(TASK): Write out exactly the lines between the line containing "Write part 3" and the line containing "obj('rim', bm, M['basket'], bk)", including both of those lines, and nothing more.

[Stored data]
++++++++++

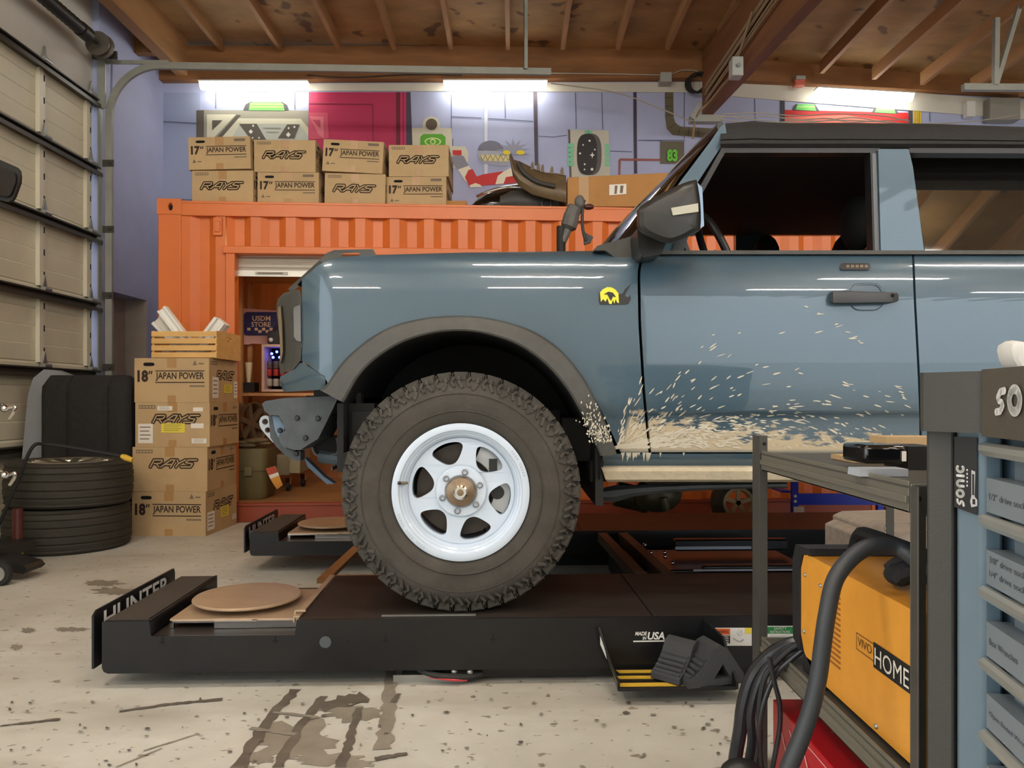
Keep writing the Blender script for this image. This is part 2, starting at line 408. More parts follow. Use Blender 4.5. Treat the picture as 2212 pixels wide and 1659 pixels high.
for l in [[(353,263),(424,266)],[(466,200),(466,235)],[(637,200),(637,236)],[(353,430),(415,432)],[(975,205),(975,300)],[(976,252),(1040,255)],[(1090,200),(1092,256)],
          [(1055,256),(1152,262)],[(1163,294),(1196,296),(1225,292)],[(1243,200),(1245,278)],[(1300,200),(1302,280)],[(1378,303),(1430,304)],[(1318,326),(1366,328)],[(978,300),(978,420)],[(1478,200),(1478,300)],
          [(1630,212),(1632,265)],[(2008,232),(2009,262)],[(1380,303),(1480,303)]]: line(DK, l)
Mu(DG, za([(95,230),(160,228),(160,500),(95,500)]), 1); Mu(GR, za([(160,228),(1050,232),(1050,500),(160,500)]), 1)
Mu(CR, za([(185,265),(435,265),(230,480),(185,480)]), 2); Mu(DG, za([(230,315),(318,315),(230,400)]), 3)
Mu(DG, za([(235,500),(440,268),(475,272),(280,500)]), 2)
Mu(CR, za([(280,500),(455,298),(985,302),(1050,380),(1050,500)]), 3); Mu((190,196,186), za([(380,500),(465,345),(970,345),(1050,450),(1050,500)]), 4)
Mu(DG, za([(460,345),(610,345),(690,480),(560,480)]), 5); Mu(DG, za([(870,350),(978,350),(930,470),(790,470)]), 5)
for x, y, r in ((580,362,10),(560,412,18),(575,465,8),(630,465,9),(882,382,10),(932,372,11),(880,438,20)):
    Mu((238,240,230), za([(x-r,y),(x,y-r*1.1),(x+r,y),(x,y+r*1.1)]), 6)
line(GR, za([(665,380),(815,382)]), 2, 5); line(GR, za([(690,415),(800,415)]), 2, 5)
Mu((84,84,88), za([(495,230),(515,180),(560,155),(830,158),(870,185),(885,232)]), 2)
Mu((120,232,110), za([(543,230),(552,170),(580,155),(815,160),(838,185),(848,232)]), 3)
for y in (178, 203): line((190,245,120), za([(555,y),(838,y+2)]), 2.5, 4)
# the red panel and its stripes
Mu((192,44,92), za([(1055,75),(1800,75),(1800,700),(1050,700)]), 2)
Mu((210,84,112), za([(1055,250),(1215,250),(1225,470),(1050,480)]), 3); Mu((226,120,138), za([(1060,280),(1180,285),(1185,470),(1140,440)]), 4)
Mu((190,70,96), za([(1080,310),(1150,312),(1150,380)]), 5)
line((140,26,62), za([(1055,172),(1600,180),(1605,600)]), 2.2, 4)
Mu((112,22,48), za([(1800,75),(1835,75),(1835,700),(1800,700)]), 3); Mu((204,52,104), za([(1835,75),(1885,75),(1885,700),(1835,700)]), 3)
line((140,26,62), za([(1860,75),(1862,690)]), 2, 4)
Mu((70,66,82), za([(1885,75),(1922,75),(1940,560),(1938,700),(1885,700)]), 3)
# hooded target plate with the green eye screen
Mu(CR, zb([(118,380),(210,378),(210,335),(230,300),(285,278),(335,300),(357,340),(357,378),(455,385),(462,535),(575,540),(600,600),(595,670),(560,715),(465,720),(465,865),(118,865)]), 2)
ell((96,84,74), 860+285*.2532, 180+350*.2532, 12.5, 12.5, 4)
Mu((96,178,44), zb([(185,600),(190,455),(215,432),(375,432),(405,460),(405,600)]), 3)
ell((220,240,160), 860+296*.2532, 180+498*.2532, 18, 9, 4); ell((96,178,44), 860+296*.2532, 180+498*.2532, 15, 6.6, 5); ell((220,240,160), 860+296*.2532, 180+498*.2532, 6.4, 6.4, 6); ell((96,178,44), 860+296*.2532, 180+498*.2532, 3.6, 3.6, 7)
Mu((220,240,160), zb([(280,550),(372,550),(372,600),(280,600)]), 4)
# pale pipe, dark posts
Mu((214,220,238), zb([(735,70),(764,70),(764,860),(735,860)]), 2)
Mu((78,70,86), zb([(1152,62),(1186,62),(1196,705),(1166,700)]), 2); Mu((62,52,72), zb([(2006,62),(2034,62),(2040,770),(2012,770)]), 2)
# bent striped pipe with a grey gauntlet, toothed grey dome, spiked burst
Mu((206,38,44), zb([(465,570),(540,570),(542,615),(466,612)]), 3)
Mu((140,142,156), zb([(450,625),(500,612),(560,620),(600,700),(510,735),(465,690)]), 3)
Mu((238,232,208), zb([(510,735),(602,702),(660,790),(620,880),(570,830)]), 3); Mu((206,44,44), zb([(570,800),(600,740),(635,730),(670,795),(730,775),(890,750),(940,770),(1000,790),(1010,850),(880,860),(740,870),(610,885)]), 4)
Mu((238,232,208), zb([(610,870),(660,850),(700,865),(720,885),(615,888)]), 5); Mu((238,232,208), zb([(830,862),(850,790),(900,752),(960,720),(1000,760),(980,790),(920,800),(900,856)]), 5)
ell((118,120,138), 860+790*.2532, 180+572*.2532, 28, 21, 3, a0=0, a1=180)
Mu((170,174,190), zb([(680,575),(905,575),(950,610),(950,700),(860,705),(720,680),(685,640)]), 3)
Mu((226,216,160), zb([(690,612),(945,606),(950,668),(720,660)]), 4)
for i in range(6): line((120,112,84), zb([(700+i*44,612),(720+i*44,660),(742+i*44,612)]), 1.2, 6)
burst = []
for i in range(9):
    a = radians(200-i*27); burst += [(985+150*cos(a), 580-110*sin(a)), (985+70*cos(a-.22), 580-58*sin(a-.22))]
Mu((150,154,176), zb(burst), 4)
ell((232,212,40), 860+925*.2532, 180+590*.2532, 8, 5, 5); ell((232,212,40), 860+1045*.2532, 180+590*.2532, 9, 5, 5)
# star hatch
Mu((200,198,182), zb([(1450,395),(1795,402),(1808,800),(1468,800)]), 2); Mu((100,84,84), zb([(1450,395),(1466,395),(1480,800),(1464,800)]), 3)
def oval(cx, cy, rx, ry): return [(cx+rx*math.copysign(abs(cos(2*pi*i/36))**.7, cos(2*pi*i/36)), cy+ry*math.copysign(abs(sin(2*pi*i/36))**.7, sin(2*pi*i/36))) for i in range(36)]
Mu((92,88,86), zb(oval(1632,606,104,178)), 3); Mu((44,40,40), zb(oval(1612,606,86,174)), 4)
for x, y, r in ((1633,490,9),(1578,525,7),(1678,565,7),(1552,598,9),(1592,690,8),(1590,735,7),(1654,733,12)): ell((240,240,236), 860+x*.2532, 180+y*.2532, r*.26, r*.26, 6, 10)
Mu((246,246,240), zb([(1632,612),(1650,606),(1656,585),(1663,606),(1680,612),(1663,618),(1656,642),(1650,618)]), 6)
for i in range(5):
    for (x0, x1, y0) in ((1446,1500,512),(1764,1804,515)):
        Mu((130,206,164), zb([(x0,y0+i*40),(x1,y0+i*40),(x1,y0+34+i*40),(x0,y0+34+i*40)]), 4)
Mu((130,206,164), zb([(1592,402),(1655,402),(1655,428),(1592,428)]), 4); line((60,120,100), zb([(1624,402),(1624,428)]), 1, 5)
Mu((150,84,76), zb([(1880,780),(1880,655),(1895,640),(2300,645),(2300,662),(1900,660),(1896,780)]), 3)
# painted duct, meter box, red hatch
Mu((104,98,76), zc([(370,462),(414,462),(416,600),(425,630),(450,648),(640,660),(640,712),(410,692),(380,660),(372,600)]), 2)
for p in ([(372,500),(414,500)],[(372,545),(414,545)],[(374,590),(416,590)],[(395,655),(430,632)],[(440,690),(450,650)],[(490,695),(495,655)],[(540,700),(545,660)]): line((70,64,48), zc(p), 1.4, 4)
Mu((104,98,80), zc([(346,724),(470,724),(470,840),(346,840)]), 3); mural.text('83', W(1441,349,14), X, Z, .115, .135, paint((104,204,56)), bold=.05)
Mu((66,66,78), zc([(962,516),(985,516),(987,640),(962,640)]), 2); Mu((206,38,40), zc([(985,563),(1618,578),(1625,680),(985,680)]), 3); Mu((236,120,104), zc([(985,600),(1300,590),(1500,620),(1625,640),(1625,690),(985,690)]), 4)
for x0, y0 in ((1025,565),(1432,578)):
    Mu((70,72,84), zc([(x0,y0),(x0+15,y0-32),(x0+115,y0-32),(x0+140,y0+6)]), 4); Mu((110,206,100), zc([(x0+16,y0-2),(x0+26,y0-32),(x0+112,y0-30),(x0+122,y0+4)]), 5)
    line((186,236,140), zc([(x0+24,y0-18),(x0+116,y0-16)]), 2, 6)
Mu((66,66,78), zc([(1620,545),(1640,545),(1640,680),(1620,680)]), 3)
for i in range(4): Mu((226,190,44), zc([(1643+i*11,540),(1651+i*11,540),(1652+i*11,660),(1644+i*11,660)]), 3)
mural.build('mural', mural_mats, wall_back)
# ------------------------------------------------------------------ sectional garage door in the left wall
door = thing('door_1', 'cream sectional garage door with ribbed panels and dark struts', 'door', (WX, 3.2, 0)); del door['category']; door['kind'] = 'structure'
m_dpan = M('cream_door_steel', (214,208,182), .5, var=.06, vscale=3); m_dstile = M('door_stile_steel', (218,212,190), .45, .1); m_strut = M('dark_strut_steel', (74,72,64), .4, .4)
m_line = M('door_groove', (150,146,120), .6)
PH = .612
for i in range(6):
    z0 = i*PH+.012; mb = MB()
    zs = [z0, z0+.04, z0+.055, z0+.19, z0+.2, z0+.33, z0+.34, z0+.47, z0+.48, z0+.575, z0+PH-.012]
    prof = []
    for j, z in enumerate(zs): prof.append((WX-.05+(.012 if j in (0, 1, 9, 10) else 0)-(.006 if j in (2,4,6,8) else 0), z))
    mb.grid([[Vector((x, yy, z)) for x, z in prof] for yy in (1.0, 6.93)], 0)
    mb.bb((WX-.10, 1.0, z0), (WX-.062, 6.93, z0+PH-.014), 0)
    for z in (z0+.058, z0+.194, z0+.334, z0+.474): mb.bb((WX-.06, 1.0, z), (WX-.0545, 6.93, z+.006), 1)
    pn = mb.build('panel', [m_dpan, m_line], door); pn['kind'] = 'structure'
    st_ = MB()
    for yy in (6.16, 5.0, 3.8, 6.84):
        st_.bb((WX-.05, yy-.05, z0+.05), (WX-.015, yy+.0, z0+PH-.05), 0); st_.bb((WX-.05, yy+.005, z0+.05), (WX-.03, yy+.05, z0+PH-.05), 0)
        for zz in (z0+.12, z0+.30, z0+.48): st_.bb((WX-.031, yy+.012, zz), (WX-.0285, yy+.04, zz+.05), 1)
    st_.build('stile', [m_dstile, m_dark], pn)
    sb = MB()
    zz = z0+PH-.05
    sb.bb((WX-.04, 1.0, zz), (WX+.035, 6.96, zz+.012)); sb.bb((WX-.04, 1.0, zz+.05), (WX+.02, 6.96, zz+.062)); sb.bb((WX-.04, 1.0, zz), (WX-.03, 6.96, zz+.06)); sb.bb((WX+.03, 1.0, zz-.02), (WX+.036, 6.96, zz+.012))
    sb.build('strut', m_strut, door)
    for yy in (6.16, 6.84):
        h = MB(); h.prism([(WX-.02, yy-.045, zz+.06), (WX-.02, yy+.045, zz+.06), (WX-.02, yy+.02, zz+.12), (WX-.02, yy, zz+.19), (WX-.02, yy-.02, zz+.12)], (.02, 0, 0)); h.cyl((WX+.01, yy-.04, zz+.075), (WX+.01, yy+.05, zz+.075), .018, 10)
        h.build('hinge', m_steel, door)
m_track = M('track_steel', (156,158,148), .45, .25, var=.08)
tr = thing('door_track', 'curved galvanised garage door track running along under the ceiling', 'track', (WX+.06, 7.0, 0))
tk = MB()
ty = 6.985; tz = 4.02
vt = [(WX+.08, ty, .0), (WX+.08, ty, 3.55)]
arc = [(WX+.08+.46*(1-cos(a)), ty, 3.55+.47*sin(a)) for a in [i*pi/2/14 for i in range(15)]]
arc += [(WX+.6+i*.35, ty+.013*i, tz) for i in range(1, 11)]; arc.append((.365, 7.1, tz))
def channel(mb, path, w, t, wdir):
    pr = []
    for i, p in enumerate(path):
        p = Vector(p); tt = (Vector(path[min(i+1, len(path)-1)])-Vector(path[max(i-1, 0)])).normalized(); nn = Vector(wdir).cross(tt).normalized()
        pr.append([p+nn*w/2-Vector(wdir)*t, p+nn*w/2+Vector(wdir)*t, p-nn*w/2+Vector(wdir)*t, p-nn*w/2-Vector(wdir)*t])
    mb.grid(pr, 0, wrap=True); mb.face(pr[0]); mb.face(list(reversed(pr[-1])))
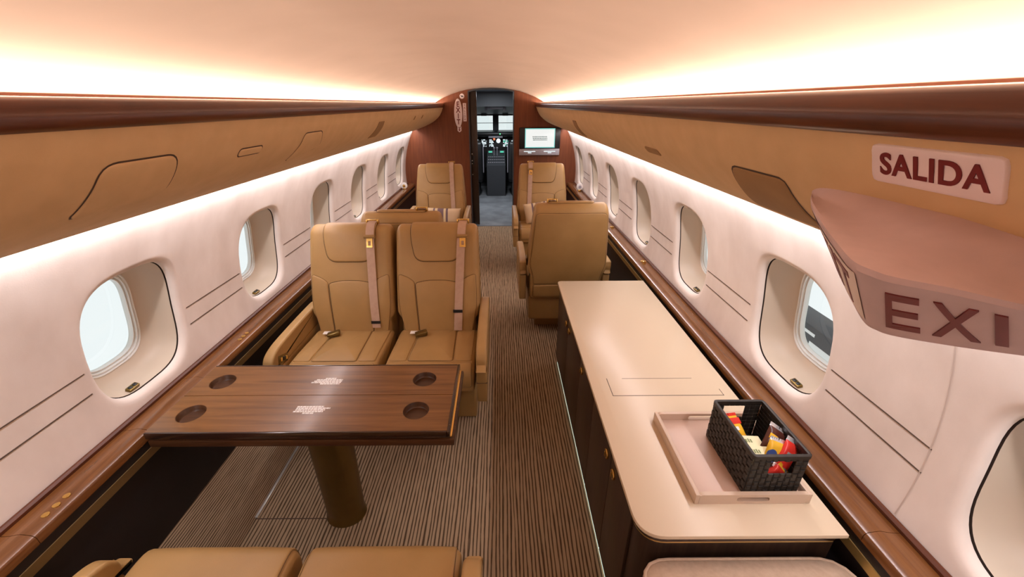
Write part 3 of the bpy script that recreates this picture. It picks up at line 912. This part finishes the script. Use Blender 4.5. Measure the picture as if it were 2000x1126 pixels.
bm = BM(); weave(bm, Vector((-hx,hy-.002,.004)), Vector((0,-1,0)), Vector((0,0,1)), BL_-.004, BH-.012, 14, 10); obj('woven_side', bm, M['basket'], bk, 30)
bm = BM(); weave(bm, Vector((hx,-hy+.002,.004)), Vector((0,1,0)), Vector((0,0,1)), BL_-.004, BH-.012, 14, 10); obj('woven_side', bm, M['basket'], bk, 30)
hole = (BW/9*2.95, BW/9*6.05, (BH-.012)/9*5.95, (BH-.012)/9*7.95)
for sd in (-1, 1):
    bm = BM()
    if sd < 0: weave(bm, Vector((-hx+.002,-hy,.004)), Vector((1,0,0)), Vector((0,0,1)), BW-.004, BH-.012, 9, 9, hole)
    else: weave(bm, Vector((hx-.002,hy,.004)), Vector((-1,0,0)), Vector((0,0,1)), BW-.004, BH-.012, 9, 9, hole)
    obj('handle_end', bm, M['basket'], bk, 30)
bm = BM(); box(bm, (-hx+.001,-hy+.001,0), (hx-.001,hy-.001,.005)); obj('basket_floor', bm, M['basket'], bk)
bm = BM()
q = .004
ro = round_poly([(-hx-q,-hy-q),(hx+q,-hy-q),(hx+q,hy+q),(-hx-q,hy+q)], .014, 4); ri = poly_inset(ro, .010)
loft(bm, [[(p.x,p.y,BH-.013) for p in ro],[(p.x,p.y,BH-.002) for p in ro],[(p.x,p.y,BH) for p in poly_inset(ro,.003)],[(p.x,p.y,BH) for p in poly_inset(ro,.007)],[(p.x,p.y,BH-.002) for p in ri],[(p.x,p.y,BH-.013) for p in ri],[(p.x,p.y,BH-.013) for p in ro]], True, False)
obj('rim', bm, M['basket'], bk)

def packet(name, w, h, d, m1, m2, loc, rot, label, cat, deco=None):
    """puffed wrapper with crimped ends"""
    bm = BM(); n = 16
    for sd in (-1, 1):
        g = []
        for i in range(n+1):
            row = []
            for j in range(n+1):
                u, v = -1+2*i/n, -1+2*j/n
                a = max(0, 1-(abs(u)/.97)**5); b = max(0, 1-(abs(v)/.80)**3)
                hh_ = d*(a*b)**.6 + .0006*math.sin(26*u)*(abs(v) > .8)
                row.append(bm.verts.new((u*w/2*(1-.06*b), -sd*hh_, v*h/2)))
            g.append(row)
        for i in range(n):
            for j in range(n):
                f = bm.faces.new((g[i][j], g[i+1][j], g[i+1][j+1], g[i][j+1]))
                f.material_index = 1 if (abs(-1+2*(j+.5)/n) > .8) else 0
    o = obj(name, bm, [m1, m2], None, 60)
    o.location = loc; o.rotation_euler = rot
    tag(o, label, cat, 'snacks in the basket')
    if deco:
        for (nm, kind, cx, cz, ww, hh_, mt) in deco:
            bm = BM()
            if kind == 'oval':
                loft(bm, [[(cx+math.cos(2*PI*i/24)*ww, y, cz+math.sin(2*PI*i/24)*hh_) for i in range(24)] for y in (-d-.0004, -d+.004)])
            else: box(bm, (cx-ww, -d-.0004, cz-hh_), (cx+ww, -d+.004, cz+hh_), .0005)
            obj(nm, bm, mt, o)
    return o
bx, by, bz = .915, .955, BKZ+.0055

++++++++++

(OUTPUT BELOW):
Write part 3 of the bpy script that recreates this picture. It picks up at line 912. This part finishes the script. Use Blender 4.5. Measure the picture as if it were 2000x1126 pixels.
bm = BM(); weave(bm, Vector((-hx,hy-.002,.004)), Vector((0,-1,0)), Vector((0,0,1)), BL_-.004, BH-.012, 14, 10); obj('woven_side', bm, M['basket'], bk, 30)
bm = BM(); weave(bm, Vector((hx,-hy+.002,.004)), Vector((0,1,0)), Vector((0,0,1)), BL_-.004, BH-.012, 14, 10); obj('woven_side', bm, M['basket'], bk, 30)
hole = (BW/9*2.95, BW/9*6.05, (BH-.012)/9*5.95, (BH-.012)/9*7.95)
for sd in (-1, 1):
    bm = BM()
    if sd < 0: weave(bm, Vector((-hx+.002,-hy,.004)), Vector((1,0,0)), Vector((0,0,1)), BW-.004, BH-.012, 9, 9, hole)
    else: weave(bm, Vector((hx-.002,hy,.004)), Vector((-1,0,0)), Vector((0,0,1)), BW-.004, BH-.012, 9, 9, hole)
    obj('handle_end', bm, M['basket'], bk, 30)
bm = BM(); box(bm, (-hx+.001,-hy+.001,0), (hx-.001,hy-.001,.005)); obj('basket_floor', bm, M['basket'], bk)
bm = BM()
q = .004
ro = round_poly([(-hx-q,-hy-q),(hx+q,-hy-q),(hx+q,hy+q),(-hx-q,hy+q)], .014, 4); ri = poly_inset(ro, .010)
loft(bm, [[(p.x,p.y,BH-.013) for p in ro],[(p.x,p.y,BH-.002) for p in ro],[(p.x,p.y,BH) for p in poly_inset(ro,.003)],[(p.x,p.y,BH) for p in poly_inset(ro,.007)],[(p.x,p.y,BH-.002) for p in ri],[(p.x,p.y,BH-.013) for p in ri],[(p.x,p.y,BH-.013) for p in ro]], True, False)
obj('rim', bm, M['basket'], bk)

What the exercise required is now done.